Supplied material ->
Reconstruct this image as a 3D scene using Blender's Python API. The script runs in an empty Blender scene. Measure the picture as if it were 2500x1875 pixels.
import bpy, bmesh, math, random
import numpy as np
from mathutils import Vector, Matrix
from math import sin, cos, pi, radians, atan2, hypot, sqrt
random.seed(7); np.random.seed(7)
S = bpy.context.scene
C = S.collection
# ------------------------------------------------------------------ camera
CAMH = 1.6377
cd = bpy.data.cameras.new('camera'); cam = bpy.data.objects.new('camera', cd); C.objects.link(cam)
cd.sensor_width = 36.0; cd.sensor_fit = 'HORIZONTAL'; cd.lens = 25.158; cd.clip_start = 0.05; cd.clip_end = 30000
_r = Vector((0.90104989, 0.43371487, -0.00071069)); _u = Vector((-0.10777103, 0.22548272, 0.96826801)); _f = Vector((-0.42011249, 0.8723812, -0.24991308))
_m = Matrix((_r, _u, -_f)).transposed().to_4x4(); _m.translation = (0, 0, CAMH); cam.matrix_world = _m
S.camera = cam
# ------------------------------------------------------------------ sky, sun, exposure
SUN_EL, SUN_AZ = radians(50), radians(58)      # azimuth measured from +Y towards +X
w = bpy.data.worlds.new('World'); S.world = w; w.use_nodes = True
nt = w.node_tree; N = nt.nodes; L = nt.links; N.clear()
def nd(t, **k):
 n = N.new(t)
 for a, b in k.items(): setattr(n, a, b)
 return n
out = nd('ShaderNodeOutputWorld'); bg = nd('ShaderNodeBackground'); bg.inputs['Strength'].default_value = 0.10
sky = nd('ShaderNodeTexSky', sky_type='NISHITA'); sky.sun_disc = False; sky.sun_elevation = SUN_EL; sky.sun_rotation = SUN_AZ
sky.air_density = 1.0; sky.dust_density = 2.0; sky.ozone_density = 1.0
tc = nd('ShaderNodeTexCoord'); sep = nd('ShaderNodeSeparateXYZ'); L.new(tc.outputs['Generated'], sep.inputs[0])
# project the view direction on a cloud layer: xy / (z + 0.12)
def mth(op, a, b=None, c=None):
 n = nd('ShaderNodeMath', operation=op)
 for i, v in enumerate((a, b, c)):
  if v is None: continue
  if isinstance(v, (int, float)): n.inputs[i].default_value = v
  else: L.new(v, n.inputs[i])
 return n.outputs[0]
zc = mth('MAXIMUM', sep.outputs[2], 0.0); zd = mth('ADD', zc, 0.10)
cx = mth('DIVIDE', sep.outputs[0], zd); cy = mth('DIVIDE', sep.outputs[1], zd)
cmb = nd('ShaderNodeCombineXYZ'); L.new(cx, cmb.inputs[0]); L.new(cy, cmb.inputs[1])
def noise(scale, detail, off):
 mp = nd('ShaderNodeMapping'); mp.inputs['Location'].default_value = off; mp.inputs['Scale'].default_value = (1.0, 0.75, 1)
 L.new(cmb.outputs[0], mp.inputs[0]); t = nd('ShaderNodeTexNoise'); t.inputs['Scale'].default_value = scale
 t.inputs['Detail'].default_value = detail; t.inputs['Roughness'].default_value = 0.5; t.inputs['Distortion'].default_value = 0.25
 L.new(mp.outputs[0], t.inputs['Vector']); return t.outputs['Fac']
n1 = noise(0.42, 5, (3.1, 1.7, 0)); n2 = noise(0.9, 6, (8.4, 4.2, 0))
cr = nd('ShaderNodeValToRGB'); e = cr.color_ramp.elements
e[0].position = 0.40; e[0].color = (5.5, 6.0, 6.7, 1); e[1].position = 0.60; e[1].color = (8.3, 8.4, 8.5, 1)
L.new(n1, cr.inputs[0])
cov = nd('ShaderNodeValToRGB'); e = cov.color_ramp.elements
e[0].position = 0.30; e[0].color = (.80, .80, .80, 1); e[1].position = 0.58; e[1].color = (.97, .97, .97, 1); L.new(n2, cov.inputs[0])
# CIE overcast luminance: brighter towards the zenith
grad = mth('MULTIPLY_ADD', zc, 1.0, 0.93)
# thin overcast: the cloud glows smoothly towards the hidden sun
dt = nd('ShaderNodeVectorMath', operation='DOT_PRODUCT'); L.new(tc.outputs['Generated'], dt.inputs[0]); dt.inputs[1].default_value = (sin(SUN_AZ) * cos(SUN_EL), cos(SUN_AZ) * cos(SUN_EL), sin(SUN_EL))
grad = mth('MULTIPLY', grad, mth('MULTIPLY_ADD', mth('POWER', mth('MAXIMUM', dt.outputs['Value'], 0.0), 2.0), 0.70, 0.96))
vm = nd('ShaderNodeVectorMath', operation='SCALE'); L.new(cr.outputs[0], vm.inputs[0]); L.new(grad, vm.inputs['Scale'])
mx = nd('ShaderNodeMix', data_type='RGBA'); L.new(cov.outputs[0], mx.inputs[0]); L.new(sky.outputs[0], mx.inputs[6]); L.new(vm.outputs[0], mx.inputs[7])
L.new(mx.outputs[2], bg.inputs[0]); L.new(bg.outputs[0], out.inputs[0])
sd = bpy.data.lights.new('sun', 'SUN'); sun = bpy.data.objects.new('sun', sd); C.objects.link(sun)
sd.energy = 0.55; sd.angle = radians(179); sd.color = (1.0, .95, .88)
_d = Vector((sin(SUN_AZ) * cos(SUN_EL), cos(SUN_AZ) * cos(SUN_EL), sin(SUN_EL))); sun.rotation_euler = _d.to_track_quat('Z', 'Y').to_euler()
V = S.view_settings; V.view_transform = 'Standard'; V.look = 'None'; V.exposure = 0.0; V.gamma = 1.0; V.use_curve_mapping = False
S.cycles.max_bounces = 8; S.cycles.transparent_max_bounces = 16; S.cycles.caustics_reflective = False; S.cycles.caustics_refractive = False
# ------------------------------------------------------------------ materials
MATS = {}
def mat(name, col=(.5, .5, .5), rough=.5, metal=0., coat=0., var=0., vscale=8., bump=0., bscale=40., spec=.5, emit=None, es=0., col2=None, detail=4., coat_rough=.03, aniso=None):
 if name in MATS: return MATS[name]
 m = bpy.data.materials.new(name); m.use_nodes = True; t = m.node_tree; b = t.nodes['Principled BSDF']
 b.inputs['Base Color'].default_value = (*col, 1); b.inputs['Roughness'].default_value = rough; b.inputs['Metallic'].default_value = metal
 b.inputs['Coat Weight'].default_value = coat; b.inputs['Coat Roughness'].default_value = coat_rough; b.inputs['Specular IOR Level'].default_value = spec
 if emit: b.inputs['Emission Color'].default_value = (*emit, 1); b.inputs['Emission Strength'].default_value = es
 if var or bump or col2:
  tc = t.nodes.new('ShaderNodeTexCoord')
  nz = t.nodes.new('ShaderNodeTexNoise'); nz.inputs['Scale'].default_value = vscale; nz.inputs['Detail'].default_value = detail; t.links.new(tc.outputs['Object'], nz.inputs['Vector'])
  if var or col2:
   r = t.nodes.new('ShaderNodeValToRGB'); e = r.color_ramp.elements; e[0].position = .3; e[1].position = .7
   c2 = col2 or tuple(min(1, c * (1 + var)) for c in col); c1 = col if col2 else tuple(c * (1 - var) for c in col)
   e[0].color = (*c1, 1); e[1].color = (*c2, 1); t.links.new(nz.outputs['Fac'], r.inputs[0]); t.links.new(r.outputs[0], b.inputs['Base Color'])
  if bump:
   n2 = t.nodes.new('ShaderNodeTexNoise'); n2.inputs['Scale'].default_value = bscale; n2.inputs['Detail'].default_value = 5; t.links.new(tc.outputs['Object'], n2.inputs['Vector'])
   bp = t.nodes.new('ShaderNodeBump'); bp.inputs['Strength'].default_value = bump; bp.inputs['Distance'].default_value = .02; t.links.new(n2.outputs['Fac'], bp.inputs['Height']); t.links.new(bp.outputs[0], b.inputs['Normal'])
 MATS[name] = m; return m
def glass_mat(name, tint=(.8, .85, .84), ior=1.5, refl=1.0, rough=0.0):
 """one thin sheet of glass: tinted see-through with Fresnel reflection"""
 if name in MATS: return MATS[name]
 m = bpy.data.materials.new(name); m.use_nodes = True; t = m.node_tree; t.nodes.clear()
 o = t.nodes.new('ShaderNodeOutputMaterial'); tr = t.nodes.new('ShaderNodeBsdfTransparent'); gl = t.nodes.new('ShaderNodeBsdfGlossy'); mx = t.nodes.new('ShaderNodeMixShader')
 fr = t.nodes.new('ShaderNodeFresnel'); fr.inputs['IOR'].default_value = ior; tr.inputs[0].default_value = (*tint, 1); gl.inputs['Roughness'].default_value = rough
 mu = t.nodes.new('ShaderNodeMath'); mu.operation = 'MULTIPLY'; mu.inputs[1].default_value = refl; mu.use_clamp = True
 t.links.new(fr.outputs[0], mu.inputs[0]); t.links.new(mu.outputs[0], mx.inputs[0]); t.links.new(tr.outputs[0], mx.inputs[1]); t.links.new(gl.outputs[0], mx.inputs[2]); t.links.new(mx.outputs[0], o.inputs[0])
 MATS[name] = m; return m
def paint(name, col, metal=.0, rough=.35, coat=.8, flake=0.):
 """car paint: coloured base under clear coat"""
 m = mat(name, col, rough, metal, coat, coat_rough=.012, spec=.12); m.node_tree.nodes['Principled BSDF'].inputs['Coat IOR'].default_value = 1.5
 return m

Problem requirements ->
Return the number of lines that include the word "scene", and nothing else.

Written answer ->
2